Records for the task:
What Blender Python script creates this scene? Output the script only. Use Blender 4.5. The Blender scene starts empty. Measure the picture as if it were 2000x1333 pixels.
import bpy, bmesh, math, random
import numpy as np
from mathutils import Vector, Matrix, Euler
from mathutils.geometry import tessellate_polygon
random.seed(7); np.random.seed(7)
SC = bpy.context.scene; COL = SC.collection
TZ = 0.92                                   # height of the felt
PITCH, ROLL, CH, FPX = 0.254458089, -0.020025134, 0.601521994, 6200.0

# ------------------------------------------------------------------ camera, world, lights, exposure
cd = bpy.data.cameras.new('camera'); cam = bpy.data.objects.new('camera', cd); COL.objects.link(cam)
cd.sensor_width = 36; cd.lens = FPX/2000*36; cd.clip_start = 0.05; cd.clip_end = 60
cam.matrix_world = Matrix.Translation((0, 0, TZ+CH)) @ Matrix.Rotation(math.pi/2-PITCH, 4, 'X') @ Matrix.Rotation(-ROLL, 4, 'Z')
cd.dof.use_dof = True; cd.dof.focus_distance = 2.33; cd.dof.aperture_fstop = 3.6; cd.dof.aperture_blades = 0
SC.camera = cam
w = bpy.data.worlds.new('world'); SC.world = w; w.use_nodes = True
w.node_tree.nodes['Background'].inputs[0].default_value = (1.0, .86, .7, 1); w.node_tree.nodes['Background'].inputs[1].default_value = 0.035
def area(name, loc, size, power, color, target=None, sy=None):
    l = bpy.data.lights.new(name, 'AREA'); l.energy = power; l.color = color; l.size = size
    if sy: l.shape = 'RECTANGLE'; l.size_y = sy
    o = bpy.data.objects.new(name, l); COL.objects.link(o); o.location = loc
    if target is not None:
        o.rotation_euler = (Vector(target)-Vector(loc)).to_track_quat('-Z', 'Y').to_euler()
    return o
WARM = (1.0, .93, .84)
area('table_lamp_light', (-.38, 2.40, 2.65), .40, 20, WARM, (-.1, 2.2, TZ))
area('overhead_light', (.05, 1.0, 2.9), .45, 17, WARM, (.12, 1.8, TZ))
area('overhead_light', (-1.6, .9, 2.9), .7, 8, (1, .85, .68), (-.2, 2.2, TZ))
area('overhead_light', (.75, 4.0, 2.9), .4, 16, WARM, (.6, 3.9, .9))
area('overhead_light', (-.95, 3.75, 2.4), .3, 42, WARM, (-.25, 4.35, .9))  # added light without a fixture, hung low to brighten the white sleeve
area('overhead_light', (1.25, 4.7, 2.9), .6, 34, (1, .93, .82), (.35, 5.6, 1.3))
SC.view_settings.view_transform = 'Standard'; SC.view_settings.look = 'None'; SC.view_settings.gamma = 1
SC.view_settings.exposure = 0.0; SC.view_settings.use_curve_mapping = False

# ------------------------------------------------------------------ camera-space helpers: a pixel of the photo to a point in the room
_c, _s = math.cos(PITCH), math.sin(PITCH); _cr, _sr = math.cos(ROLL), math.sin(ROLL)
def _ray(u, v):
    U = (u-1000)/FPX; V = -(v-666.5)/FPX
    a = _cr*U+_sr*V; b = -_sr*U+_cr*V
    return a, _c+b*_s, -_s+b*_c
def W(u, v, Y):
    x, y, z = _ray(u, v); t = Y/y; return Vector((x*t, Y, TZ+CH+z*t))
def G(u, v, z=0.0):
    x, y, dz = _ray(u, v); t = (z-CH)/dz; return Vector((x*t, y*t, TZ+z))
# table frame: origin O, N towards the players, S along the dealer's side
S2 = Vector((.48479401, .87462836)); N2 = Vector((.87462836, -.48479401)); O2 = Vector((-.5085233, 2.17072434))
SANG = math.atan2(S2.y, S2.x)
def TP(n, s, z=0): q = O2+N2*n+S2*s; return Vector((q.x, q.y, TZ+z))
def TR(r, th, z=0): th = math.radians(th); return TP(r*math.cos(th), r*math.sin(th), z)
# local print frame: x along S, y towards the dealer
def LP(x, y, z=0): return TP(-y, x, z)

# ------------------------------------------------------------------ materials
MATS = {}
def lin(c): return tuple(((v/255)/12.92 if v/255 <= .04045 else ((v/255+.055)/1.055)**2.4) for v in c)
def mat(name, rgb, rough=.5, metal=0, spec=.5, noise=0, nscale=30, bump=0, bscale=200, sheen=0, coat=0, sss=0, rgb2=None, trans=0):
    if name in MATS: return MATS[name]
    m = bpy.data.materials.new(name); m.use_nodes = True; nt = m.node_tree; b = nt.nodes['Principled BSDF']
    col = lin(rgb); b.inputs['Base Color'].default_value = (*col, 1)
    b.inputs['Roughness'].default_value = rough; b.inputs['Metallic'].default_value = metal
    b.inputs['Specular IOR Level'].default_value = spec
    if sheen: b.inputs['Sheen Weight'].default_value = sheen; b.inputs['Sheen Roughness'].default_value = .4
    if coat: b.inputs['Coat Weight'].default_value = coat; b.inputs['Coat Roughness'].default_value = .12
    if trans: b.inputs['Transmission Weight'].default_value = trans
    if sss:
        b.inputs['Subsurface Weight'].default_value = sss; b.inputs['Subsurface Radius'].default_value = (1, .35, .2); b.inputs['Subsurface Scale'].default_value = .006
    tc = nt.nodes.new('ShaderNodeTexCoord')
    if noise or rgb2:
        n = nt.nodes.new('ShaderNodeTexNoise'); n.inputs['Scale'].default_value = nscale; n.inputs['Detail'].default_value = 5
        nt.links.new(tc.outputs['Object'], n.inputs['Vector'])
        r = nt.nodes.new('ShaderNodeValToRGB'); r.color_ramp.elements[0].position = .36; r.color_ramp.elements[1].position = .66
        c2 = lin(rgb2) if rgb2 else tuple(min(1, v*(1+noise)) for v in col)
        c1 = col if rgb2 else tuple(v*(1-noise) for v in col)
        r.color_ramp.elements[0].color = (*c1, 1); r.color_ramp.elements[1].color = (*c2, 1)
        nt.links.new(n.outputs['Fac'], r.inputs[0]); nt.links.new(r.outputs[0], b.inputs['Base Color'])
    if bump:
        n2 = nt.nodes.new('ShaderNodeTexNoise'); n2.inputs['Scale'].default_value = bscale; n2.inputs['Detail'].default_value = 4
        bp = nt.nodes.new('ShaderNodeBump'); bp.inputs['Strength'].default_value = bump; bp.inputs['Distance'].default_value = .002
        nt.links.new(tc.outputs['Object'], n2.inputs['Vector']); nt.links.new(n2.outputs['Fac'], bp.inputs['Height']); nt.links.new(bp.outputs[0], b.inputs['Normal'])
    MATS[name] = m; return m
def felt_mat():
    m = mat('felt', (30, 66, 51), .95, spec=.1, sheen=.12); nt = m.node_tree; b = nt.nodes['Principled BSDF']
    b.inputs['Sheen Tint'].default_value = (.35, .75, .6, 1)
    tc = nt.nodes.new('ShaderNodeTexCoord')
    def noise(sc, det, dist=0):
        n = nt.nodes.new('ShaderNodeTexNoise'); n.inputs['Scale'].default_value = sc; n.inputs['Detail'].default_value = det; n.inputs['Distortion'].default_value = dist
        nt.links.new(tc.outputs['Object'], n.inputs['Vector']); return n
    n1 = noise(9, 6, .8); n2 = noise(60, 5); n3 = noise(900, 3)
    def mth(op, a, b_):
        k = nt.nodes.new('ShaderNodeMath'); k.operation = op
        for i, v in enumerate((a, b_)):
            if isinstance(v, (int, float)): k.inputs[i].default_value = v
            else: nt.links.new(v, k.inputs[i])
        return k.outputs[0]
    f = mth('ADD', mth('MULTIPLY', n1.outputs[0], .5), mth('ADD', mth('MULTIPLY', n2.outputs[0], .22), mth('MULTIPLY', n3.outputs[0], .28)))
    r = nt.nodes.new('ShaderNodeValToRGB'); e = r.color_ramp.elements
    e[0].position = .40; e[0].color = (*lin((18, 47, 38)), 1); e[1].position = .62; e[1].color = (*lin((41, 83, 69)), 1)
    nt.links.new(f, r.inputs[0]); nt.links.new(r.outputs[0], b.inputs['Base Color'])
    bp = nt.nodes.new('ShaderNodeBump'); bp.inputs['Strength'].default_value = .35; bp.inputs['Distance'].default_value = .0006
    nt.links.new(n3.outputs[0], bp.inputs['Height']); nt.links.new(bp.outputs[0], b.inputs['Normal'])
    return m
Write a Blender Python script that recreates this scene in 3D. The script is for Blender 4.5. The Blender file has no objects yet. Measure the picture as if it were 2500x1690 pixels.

Directive: Quote, with nothing altered, all lines from the start of the entries to the line that carries "PITCH, ROLL, CH, FPX", inclusive.

Correct response:
What Blender Python script creates this scene? Output the script only. Use Blender 4.5. The Blender scene starts empty. Measure the picture as if it were 2000x1333 pixels.
import bpy, bmesh, math, random
import numpy as np
from mathutils import Vector, Matrix, Euler
from mathutils.geometry import tessellate_polygon
random.seed(7); np.random.seed(7)
SC = bpy.context.scene; COL = SC.collection
TZ = 0.92                                   # height of the felt
PITCH, ROLL, CH, FPX = 0.254458089, -0.020025134, 0.601521994, 6200.0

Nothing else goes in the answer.